---------- Supplied information ----------

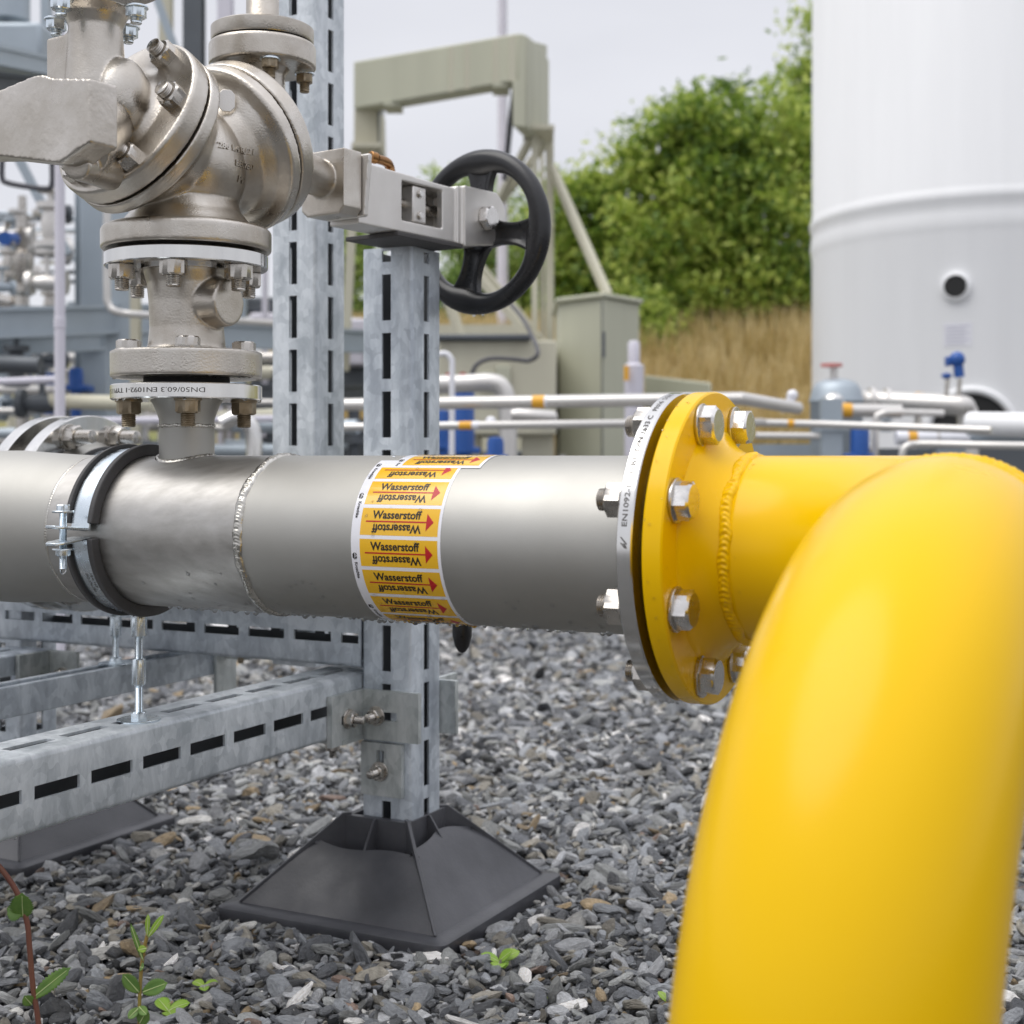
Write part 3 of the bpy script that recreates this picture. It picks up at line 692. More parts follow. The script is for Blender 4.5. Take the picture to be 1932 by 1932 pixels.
# upright top flanges
def flange_pair(H, z0, r, t, mname, parent, caststub=True, gap=.0022, r2=None):
    bm = new(); add_lathe(bm, frame(H+Z*z0, Z), [(r-.003, -.0005), (r, .002), (r, t-.003), (r-.002, t)], 96); o = obj('top_flange', bm, M_[mname], parent, 180); remesh(o, .0014, 2); bake(o)
flange_pair(H1, 1.075, .066, .024, 'cast', valve); flange_pair(H2, 1.070, .0625, .028, 'cast', valve)
F_zn = make_fastener(.019, .010, .0125, .0022, .006, .006, ('zinc', 'zinc'), 'nut'); F_zb = make_fastener(.018, .010, .012, .0022, .011, .006, ('boltbrown', 'zinc'), 'nut')
for k in range(4):
    c_ = Vector((-H1.x, -H1.y, 0)).normalized(); ang = radians(50+90*k); d = (c_*cos(ang)+Vector((-c_.y, c_.x, 0))*sin(ang)); put(F_zn, atz(H1, 1.0745)+d*.052, -Z, valve, rot=k)
    c_ = Vector((-H2.x, -H2.y, 0)).normalized(); ang = radians(3+45+90*k-38); d = (c_*cos(ang)+Vector((-c_.y, c_.x, 0))*sin(ang)); put(F_zb, atz(H2, 1.0695)+d*.050, -Z, valve, rot=k)
bm = new(); add_lathe(bm, frame(atz(H2, 1.100), Z), [(.059, 0), (.060, .002), (.060, .016), (.057, .018)], 96); add_lathe(bm, frame(atz(H2, 1.117), Z), [(.024, 0), (.0192, .006), (.0192, .16)], 48)
ot = obj('outlet_pipe', bm, M_['cast'], None, 40); tag(ot, 'vertical cast pipe stub with round flange bolted on top of the right valve neck', 'pipe')
bm = new(); add_lathe(bm, frame(atz(H1, 1.1005), Z), [(.066, 0), (.066, .022), (.035, .026), (.03, .2)], 96); ot = obj('outlet_pipe', bm, M_['cast'], None, 40); tag(ot, 'vertical cast pipe stub bolted above the left valve neck at the top edge', 'pipe')
# yoke of the left side : a thick cast arm crossing in front of the bonnet
ML = frame(B(207, 152, 1.332), -SV, Z)      # local x = up, y = across
yo = B(169, 215, 1.345)
bm = new()
U = -TV                                        # runs away to the left of the picture
def yp(u, z): return (z, u)                   # prism polygon in (up, across)
Mx = frame(yo, -SV, Z); acr = Mx.to_3x3() @ Vector((0, 1, 0)); sg = 1 if acr.dot(U) > 0 else -1
poly = [(.0334, 0), (.0422, .0555), (.0474, .0692), (.049, .0831), (.0428, .1367), (.0446, .1891), (-.0178, .1891), (-.0236, .1367), (-.0412, .0444), (-.031, .0154), (-.0269, 0)]
poly = [(z, sg*u) for z, u in poly]
add_prism(bm, Mx, poly, -.034, 0)
o = obj('yoke_arm', bm, M_['castrough'], valve, 180); remesh(o, .0018, 4); bake(o)
bm = new(); add_cyl(bm, yo-Z*.022+U*.05+SV*.03, D1+n1*.045-Z*.01, .028, .034, 32); add_cyl(bm, yo-Z*.040+U*.045+SV*.02, D1+n1*.02-Z*.06, .014, .022, 24)
o = obj('yoke_boss', bm, M_['cast'], valve, 180); remesh(o, .002, 5); bake(o)
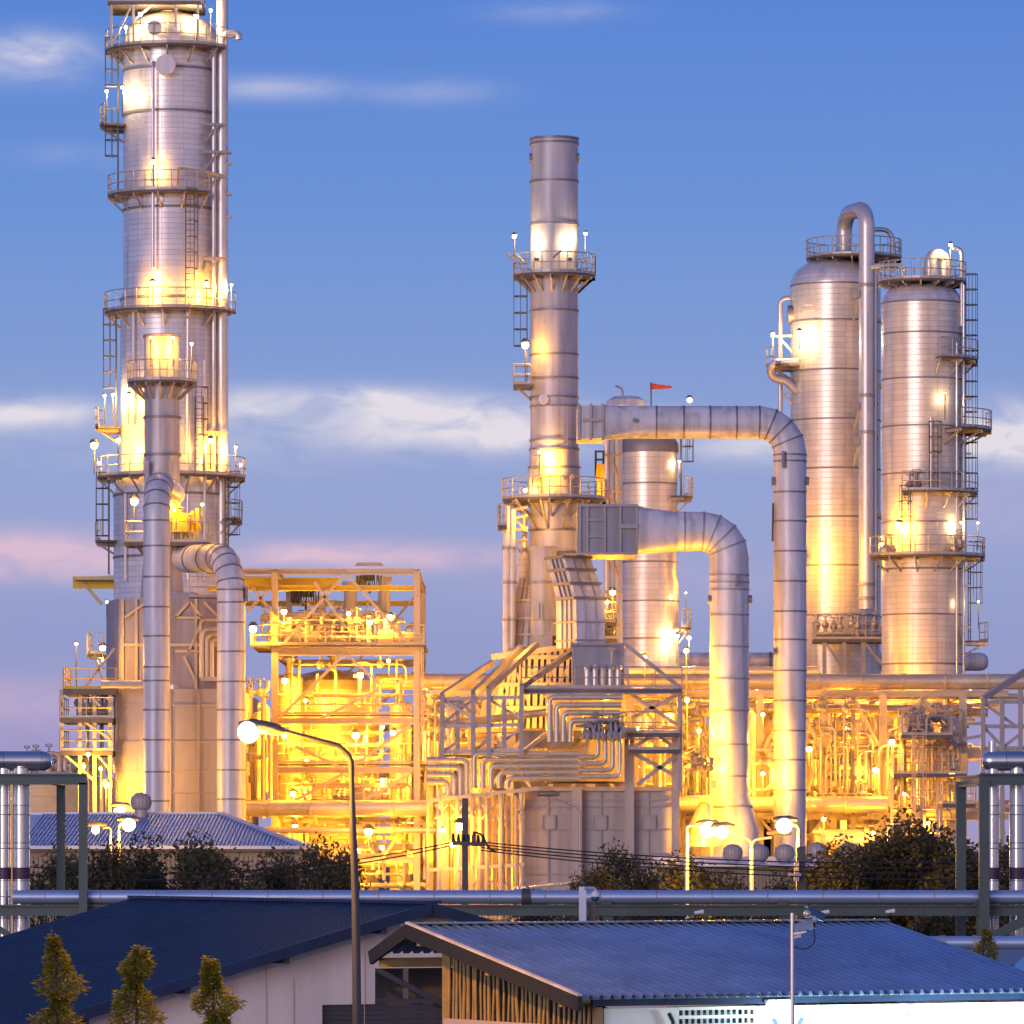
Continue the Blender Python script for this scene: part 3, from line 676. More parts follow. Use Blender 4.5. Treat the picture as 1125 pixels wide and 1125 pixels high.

----------

**Exercise brief**
Omitting all images, retype each line of the records precisely.

**Exercise result**
Write part 3 of the bpy script that recreates this picture. It picks up at line 692. More parts follow. The script is for Blender 4.5. Take the picture to be 1932 by 1932 pixels.
# upright top flanges
def flange_pair(H, z0, r, t, mname, parent, caststub=True, gap=.0022, r2=None):
    bm = new(); add_lathe(bm, frame(H+Z*z0, Z), [(r-.003, -.0005), (r, .002), (r, t-.003), (r-.002, t)], 96); o = obj('top_flange', bm, M_[mname], parent, 180); remesh(o, .0014, 2); bake(o)
flange_pair(H1, 1.075, .066, .024, 'cast', valve); flange_pair(H2, 1.070, .0625, .028, 'cast', valve)
F_zn = make_fastener(.019, .010, .0125, .0022, .006, .006, ('zinc', 'zinc'), 'nut'); F_zb = make_fastener(.018, .010, .012, .0022, .011, .006, ('boltbrown', 'zinc'), 'nut')
for k in range(4):
    c_ = Vector((-H1.x, -H1.y, 0)).normalized(); ang = radians(50+90*k); d = (c_*cos(ang)+Vector((-c_.y, c_.x, 0))*sin(ang)); put(F_zn, atz(H1, 1.0745)+d*.052, -Z, valve, rot=k)
    c_ = Vector((-H2.x, -H2.y, 0)).normalized(); ang = radians(3+45+90*k-38); d = (c_*cos(ang)+Vector((-c_.y, c_.x, 0))*sin(ang)); put(F_zb, atz(H2, 1.0695)+d*.050, -Z, valve, rot=k)
bm = new(); add_lathe(bm, frame(atz(H2, 1.100), Z), [(.059, 0), (.060, .002), (.060, .016), (.057, .018)], 96); add_lathe(bm, frame(atz(H2, 1.117), Z), [(.024, 0), (.0192, .006), (.0192, .16)], 48)
ot = obj('outlet_pipe', bm, M_['cast'], None, 40); tag(ot, 'vertical cast pipe stub with round flange bolted on top of the right valve neck', 'pipe')
bm = new(); add_lathe(bm, frame(atz(H1, 1.1005), Z), [(.066, 0), (.066, .022), (.035, .026), (.03, .2)], 96); ot = obj('outlet_pipe', bm, M_['cast'], None, 40); tag(ot, 'vertical cast pipe stub bolted above the left valve neck at the top edge', 'pipe')
# yoke of the left side : a thick cast arm crossing in front of the bonnet
ML = frame(B(207, 152, 1.332), -SV, Z)      # local x = up, y = across
yo = B(169, 215, 1.345)
bm = new()
U = -TV                                        # runs away to the left of the picture
def yp(u, z): return (z, u)                   # prism polygon in (up, across)
Mx = frame(yo, -SV, Z); acr = Mx.to_3x3() @ Vector((0, 1, 0)); sg = 1 if acr.dot(U) > 0 else -1
poly = [(.0334, 0), (.0422, .0555), (.0474, .0692), (.049, .0831), (.0428, .1367), (.0446, .1891), (-.0178, .1891), (-.0236, .1367), (-.0412, .0444), (-.031, .0154), (-.0269, 0)]
poly = [(z, sg*u) for z, u in poly]
add_prism(bm, Mx, poly, -.034, 0)
o = obj('yoke_arm', bm, M_['castrough'], valve, 180); remesh(o, .0018, 4); bake(o)
bm = new(); add_cyl(bm, yo-Z*.022+U*.05+SV*.03, D1+n1*.045-Z*.01, .028, .034, 32); add_cyl(bm, yo-Z*.040+U*.045+SV*.02, D1+n1*.02-Z*.06, .014, .022, 24)
o = obj('yoke_boss', bm, M_['cast'], valve, 180); remesh(o, .002, 5); bake(o)
Continue the Blender Python script for this scene: part 3, from line 676. More parts follow. Use Blender 4.5. Treat the picture as 1125 pixels wide and 1125 pixels high.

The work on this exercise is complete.